Exercise goal:
Would you print the material exactly, starting at its first line and ending at the line holding "hinge(0.2000)"?
——————
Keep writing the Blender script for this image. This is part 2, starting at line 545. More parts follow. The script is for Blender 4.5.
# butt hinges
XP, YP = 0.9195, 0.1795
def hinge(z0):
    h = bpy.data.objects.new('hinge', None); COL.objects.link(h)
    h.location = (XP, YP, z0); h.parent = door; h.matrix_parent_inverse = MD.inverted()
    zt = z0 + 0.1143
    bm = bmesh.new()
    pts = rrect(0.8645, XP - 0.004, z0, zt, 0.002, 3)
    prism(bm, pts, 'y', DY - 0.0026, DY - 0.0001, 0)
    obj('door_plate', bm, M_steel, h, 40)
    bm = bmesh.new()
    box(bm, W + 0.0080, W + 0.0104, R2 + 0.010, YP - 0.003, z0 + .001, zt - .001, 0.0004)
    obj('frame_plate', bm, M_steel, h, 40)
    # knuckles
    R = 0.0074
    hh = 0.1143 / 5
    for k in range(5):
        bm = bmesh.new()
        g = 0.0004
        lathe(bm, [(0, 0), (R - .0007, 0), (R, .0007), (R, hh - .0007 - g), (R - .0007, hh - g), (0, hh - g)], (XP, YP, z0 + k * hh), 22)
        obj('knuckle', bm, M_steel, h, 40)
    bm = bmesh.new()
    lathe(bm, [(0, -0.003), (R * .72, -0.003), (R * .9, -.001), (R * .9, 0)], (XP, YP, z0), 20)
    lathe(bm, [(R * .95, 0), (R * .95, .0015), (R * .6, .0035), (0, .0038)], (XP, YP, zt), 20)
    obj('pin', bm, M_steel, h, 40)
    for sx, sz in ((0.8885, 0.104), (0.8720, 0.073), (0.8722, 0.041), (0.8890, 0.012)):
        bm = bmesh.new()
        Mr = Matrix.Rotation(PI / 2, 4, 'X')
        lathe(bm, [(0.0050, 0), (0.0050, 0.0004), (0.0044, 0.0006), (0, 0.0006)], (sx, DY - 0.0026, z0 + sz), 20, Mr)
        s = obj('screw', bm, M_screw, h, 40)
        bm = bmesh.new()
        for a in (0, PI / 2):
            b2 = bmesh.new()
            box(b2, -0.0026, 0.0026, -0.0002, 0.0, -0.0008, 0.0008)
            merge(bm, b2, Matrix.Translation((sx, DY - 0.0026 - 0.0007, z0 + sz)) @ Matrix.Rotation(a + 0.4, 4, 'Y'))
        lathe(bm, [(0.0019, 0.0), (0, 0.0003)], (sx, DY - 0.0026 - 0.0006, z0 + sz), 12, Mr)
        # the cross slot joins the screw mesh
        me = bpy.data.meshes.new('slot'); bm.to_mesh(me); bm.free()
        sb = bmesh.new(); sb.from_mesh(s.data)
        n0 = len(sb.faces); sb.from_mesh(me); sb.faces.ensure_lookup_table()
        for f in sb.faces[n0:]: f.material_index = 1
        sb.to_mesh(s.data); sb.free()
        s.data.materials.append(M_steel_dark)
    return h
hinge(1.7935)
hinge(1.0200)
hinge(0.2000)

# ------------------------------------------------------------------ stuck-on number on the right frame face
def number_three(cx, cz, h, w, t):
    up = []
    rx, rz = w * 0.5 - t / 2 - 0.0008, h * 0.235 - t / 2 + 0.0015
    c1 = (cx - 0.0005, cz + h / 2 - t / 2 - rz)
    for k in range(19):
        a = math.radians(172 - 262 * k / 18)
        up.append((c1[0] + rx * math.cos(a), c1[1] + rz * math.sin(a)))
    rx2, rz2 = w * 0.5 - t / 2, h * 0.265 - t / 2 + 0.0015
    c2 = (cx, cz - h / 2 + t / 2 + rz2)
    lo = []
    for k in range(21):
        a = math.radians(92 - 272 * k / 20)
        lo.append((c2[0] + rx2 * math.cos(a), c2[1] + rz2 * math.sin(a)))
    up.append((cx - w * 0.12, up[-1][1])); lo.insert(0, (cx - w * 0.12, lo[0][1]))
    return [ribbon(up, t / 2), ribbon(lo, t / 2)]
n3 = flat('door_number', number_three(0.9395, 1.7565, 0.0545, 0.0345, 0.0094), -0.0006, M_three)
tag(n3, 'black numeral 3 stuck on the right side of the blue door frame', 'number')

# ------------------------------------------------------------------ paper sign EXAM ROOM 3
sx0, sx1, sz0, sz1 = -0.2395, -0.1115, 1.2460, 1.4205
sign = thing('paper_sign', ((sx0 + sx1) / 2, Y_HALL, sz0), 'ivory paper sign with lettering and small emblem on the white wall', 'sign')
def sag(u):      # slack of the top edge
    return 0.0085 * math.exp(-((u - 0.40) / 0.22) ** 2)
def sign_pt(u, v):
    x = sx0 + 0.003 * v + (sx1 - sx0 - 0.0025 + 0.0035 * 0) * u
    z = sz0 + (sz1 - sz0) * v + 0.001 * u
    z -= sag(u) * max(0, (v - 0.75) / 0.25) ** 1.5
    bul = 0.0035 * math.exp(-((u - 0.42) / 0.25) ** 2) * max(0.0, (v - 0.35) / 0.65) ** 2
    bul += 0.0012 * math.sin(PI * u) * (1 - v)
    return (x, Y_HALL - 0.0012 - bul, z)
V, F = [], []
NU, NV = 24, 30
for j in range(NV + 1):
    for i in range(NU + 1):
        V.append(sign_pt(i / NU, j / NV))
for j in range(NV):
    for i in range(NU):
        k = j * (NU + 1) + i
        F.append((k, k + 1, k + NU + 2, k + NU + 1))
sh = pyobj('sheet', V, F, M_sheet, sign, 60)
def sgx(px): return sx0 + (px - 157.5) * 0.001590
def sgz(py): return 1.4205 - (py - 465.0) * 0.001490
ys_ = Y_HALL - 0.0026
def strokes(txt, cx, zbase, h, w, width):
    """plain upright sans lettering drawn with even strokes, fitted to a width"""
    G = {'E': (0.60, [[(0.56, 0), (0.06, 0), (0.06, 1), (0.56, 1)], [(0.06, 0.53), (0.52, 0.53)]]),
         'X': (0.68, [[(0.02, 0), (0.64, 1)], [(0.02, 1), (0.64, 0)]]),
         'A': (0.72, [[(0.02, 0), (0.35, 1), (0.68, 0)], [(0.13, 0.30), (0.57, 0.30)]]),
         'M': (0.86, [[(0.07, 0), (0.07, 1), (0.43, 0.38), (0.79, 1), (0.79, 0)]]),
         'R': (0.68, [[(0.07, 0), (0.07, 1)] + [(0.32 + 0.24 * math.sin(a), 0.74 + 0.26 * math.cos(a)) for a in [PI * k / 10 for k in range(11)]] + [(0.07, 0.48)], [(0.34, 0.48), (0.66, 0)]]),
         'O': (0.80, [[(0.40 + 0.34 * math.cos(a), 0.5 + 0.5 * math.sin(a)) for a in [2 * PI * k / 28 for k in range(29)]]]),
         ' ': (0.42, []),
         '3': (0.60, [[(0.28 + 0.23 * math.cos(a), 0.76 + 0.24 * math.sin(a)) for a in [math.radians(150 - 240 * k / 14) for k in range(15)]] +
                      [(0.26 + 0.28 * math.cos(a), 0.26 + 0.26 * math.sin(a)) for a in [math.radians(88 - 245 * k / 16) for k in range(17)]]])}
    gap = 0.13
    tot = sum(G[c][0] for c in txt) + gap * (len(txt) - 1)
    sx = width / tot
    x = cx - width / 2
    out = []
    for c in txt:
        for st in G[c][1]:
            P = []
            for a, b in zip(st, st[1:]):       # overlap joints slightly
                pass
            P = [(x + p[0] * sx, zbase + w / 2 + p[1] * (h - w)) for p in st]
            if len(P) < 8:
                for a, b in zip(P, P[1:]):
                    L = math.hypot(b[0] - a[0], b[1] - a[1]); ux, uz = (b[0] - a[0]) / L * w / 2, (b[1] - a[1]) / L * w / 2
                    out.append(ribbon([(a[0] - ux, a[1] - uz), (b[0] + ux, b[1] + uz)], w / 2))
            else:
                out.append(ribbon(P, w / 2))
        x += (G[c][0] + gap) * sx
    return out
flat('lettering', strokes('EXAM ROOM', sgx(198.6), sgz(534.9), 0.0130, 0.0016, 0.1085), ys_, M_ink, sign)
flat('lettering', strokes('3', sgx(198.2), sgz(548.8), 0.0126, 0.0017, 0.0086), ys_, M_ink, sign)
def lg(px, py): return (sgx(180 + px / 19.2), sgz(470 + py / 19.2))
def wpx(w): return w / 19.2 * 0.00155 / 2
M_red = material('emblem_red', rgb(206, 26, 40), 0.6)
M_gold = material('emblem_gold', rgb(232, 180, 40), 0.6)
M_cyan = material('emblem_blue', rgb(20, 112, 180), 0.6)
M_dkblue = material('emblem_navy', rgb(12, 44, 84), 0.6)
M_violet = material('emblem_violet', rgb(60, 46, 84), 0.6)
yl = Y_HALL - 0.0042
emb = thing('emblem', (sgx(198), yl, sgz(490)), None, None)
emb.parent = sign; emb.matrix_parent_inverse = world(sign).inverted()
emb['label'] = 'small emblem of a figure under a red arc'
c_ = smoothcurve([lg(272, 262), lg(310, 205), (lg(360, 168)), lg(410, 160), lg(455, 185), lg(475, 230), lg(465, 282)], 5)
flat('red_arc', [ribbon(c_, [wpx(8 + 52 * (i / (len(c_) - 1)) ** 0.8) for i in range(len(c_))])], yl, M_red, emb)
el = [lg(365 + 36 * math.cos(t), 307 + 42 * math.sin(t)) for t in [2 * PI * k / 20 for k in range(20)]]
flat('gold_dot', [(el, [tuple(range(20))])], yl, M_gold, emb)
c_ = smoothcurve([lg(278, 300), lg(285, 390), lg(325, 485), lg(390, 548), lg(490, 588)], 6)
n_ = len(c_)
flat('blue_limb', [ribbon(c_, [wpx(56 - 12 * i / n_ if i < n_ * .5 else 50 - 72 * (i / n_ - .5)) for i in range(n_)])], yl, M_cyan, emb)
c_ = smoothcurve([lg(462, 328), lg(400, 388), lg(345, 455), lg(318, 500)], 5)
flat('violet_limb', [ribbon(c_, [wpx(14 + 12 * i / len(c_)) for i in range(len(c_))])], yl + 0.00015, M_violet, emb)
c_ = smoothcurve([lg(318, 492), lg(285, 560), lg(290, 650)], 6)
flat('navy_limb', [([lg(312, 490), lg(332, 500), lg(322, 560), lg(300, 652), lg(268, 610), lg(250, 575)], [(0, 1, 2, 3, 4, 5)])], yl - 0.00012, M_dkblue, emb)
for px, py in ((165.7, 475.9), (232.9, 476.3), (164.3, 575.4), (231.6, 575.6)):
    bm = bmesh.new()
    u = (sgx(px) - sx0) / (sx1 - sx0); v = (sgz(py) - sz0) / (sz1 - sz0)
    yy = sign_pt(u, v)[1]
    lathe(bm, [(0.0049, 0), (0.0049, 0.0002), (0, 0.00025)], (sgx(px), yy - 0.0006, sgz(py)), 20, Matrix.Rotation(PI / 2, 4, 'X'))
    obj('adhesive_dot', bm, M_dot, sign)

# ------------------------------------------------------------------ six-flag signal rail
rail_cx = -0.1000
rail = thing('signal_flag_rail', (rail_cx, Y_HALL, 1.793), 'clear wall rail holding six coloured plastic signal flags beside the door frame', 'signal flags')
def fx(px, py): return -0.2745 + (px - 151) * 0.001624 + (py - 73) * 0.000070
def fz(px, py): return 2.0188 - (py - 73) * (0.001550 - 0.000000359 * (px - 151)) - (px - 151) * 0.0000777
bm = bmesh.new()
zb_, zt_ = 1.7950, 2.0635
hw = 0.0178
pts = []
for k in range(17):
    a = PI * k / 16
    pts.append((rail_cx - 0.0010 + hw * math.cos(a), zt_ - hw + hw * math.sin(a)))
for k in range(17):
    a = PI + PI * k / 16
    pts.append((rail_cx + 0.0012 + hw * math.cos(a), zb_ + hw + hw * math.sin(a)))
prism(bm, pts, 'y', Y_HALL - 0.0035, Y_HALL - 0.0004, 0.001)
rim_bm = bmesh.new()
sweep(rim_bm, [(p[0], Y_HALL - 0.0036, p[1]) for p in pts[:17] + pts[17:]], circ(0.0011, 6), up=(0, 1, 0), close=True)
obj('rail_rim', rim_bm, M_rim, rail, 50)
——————
Task response:
Keep writing the Blender script for this image. This is part 2, starting at line 545. More parts follow. The script is for Blender 4.5.
# butt hinges
XP, YP = 0.9195, 0.1795
def hinge(z0):
    h = bpy.data.objects.new('hinge', None); COL.objects.link(h)
    h.location = (XP, YP, z0); h.parent = door; h.matrix_parent_inverse = MD.inverted()
    zt = z0 + 0.1143
    bm = bmesh.new()
    pts = rrect(0.8645, XP - 0.004, z0, zt, 0.002, 3)
    prism(bm, pts, 'y', DY - 0.0026, DY - 0.0001, 0)
    obj('door_plate', bm, M_steel, h, 40)
    bm = bmesh.new()
    box(bm, W + 0.0080, W + 0.0104, R2 + 0.010, YP - 0.003, z0 + .001, zt - .001, 0.0004)
    obj('frame_plate', bm, M_steel, h, 40)
    # knuckles
    R = 0.0074
    hh = 0.1143 / 5
    for k in range(5):
        bm = bmesh.new()
        g = 0.0004
        lathe(bm, [(0, 0), (R - .0007, 0), (R, .0007), (R, hh - .0007 - g), (R - .0007, hh - g), (0, hh - g)], (XP, YP, z0 + k * hh), 22)
        obj('knuckle', bm, M_steel, h, 40)
    bm = bmesh.new()
    lathe(bm, [(0, -0.003), (R * .72, -0.003), (R * .9, -.001), (R * .9, 0)], (XP, YP, z0), 20)
    lathe(bm, [(R * .95, 0), (R * .95, .0015), (R * .6, .0035), (0, .0038)], (XP, YP, zt), 20)
    obj('pin', bm, M_steel, h, 40)
    for sx, sz in ((0.8885, 0.104), (0.8720, 0.073), (0.8722, 0.041), (0.8890, 0.012)):
        bm = bmesh.new()
        Mr = Matrix.Rotation(PI / 2, 4, 'X')
        lathe(bm, [(0.0050, 0), (0.0050, 0.0004), (0.0044, 0.0006), (0, 0.0006)], (sx, DY - 0.0026, z0 + sz), 20, Mr)
        s = obj('screw', bm, M_screw, h, 40)
        bm = bmesh.new()
        for a in (0, PI / 2):
            b2 = bmesh.new()
            box(b2, -0.0026, 0.0026, -0.0002, 0.0, -0.0008, 0.0008)
            merge(bm, b2, Matrix.Translation((sx, DY - 0.0026 - 0.0007, z0 + sz)) @ Matrix.Rotation(a + 0.4, 4, 'Y'))
        lathe(bm, [(0.0019, 0.0), (0, 0.0003)], (sx, DY - 0.0026 - 0.0006, z0 + sz), 12, Mr)
        # the cross slot joins the screw mesh
        me = bpy.data.meshes.new('slot'); bm.to_mesh(me); bm.free()
        sb = bmesh.new(); sb.from_mesh(s.data)
        n0 = len(sb.faces); sb.from_mesh(me); sb.faces.ensure_lookup_table()
        for f in sb.faces[n0:]: f.material_index = 1
        sb.to_mesh(s.data); sb.free()
        s.data.materials.append(M_steel_dark)
    return h
hinge(1.7935)
hinge(1.0200)
hinge(0.2000)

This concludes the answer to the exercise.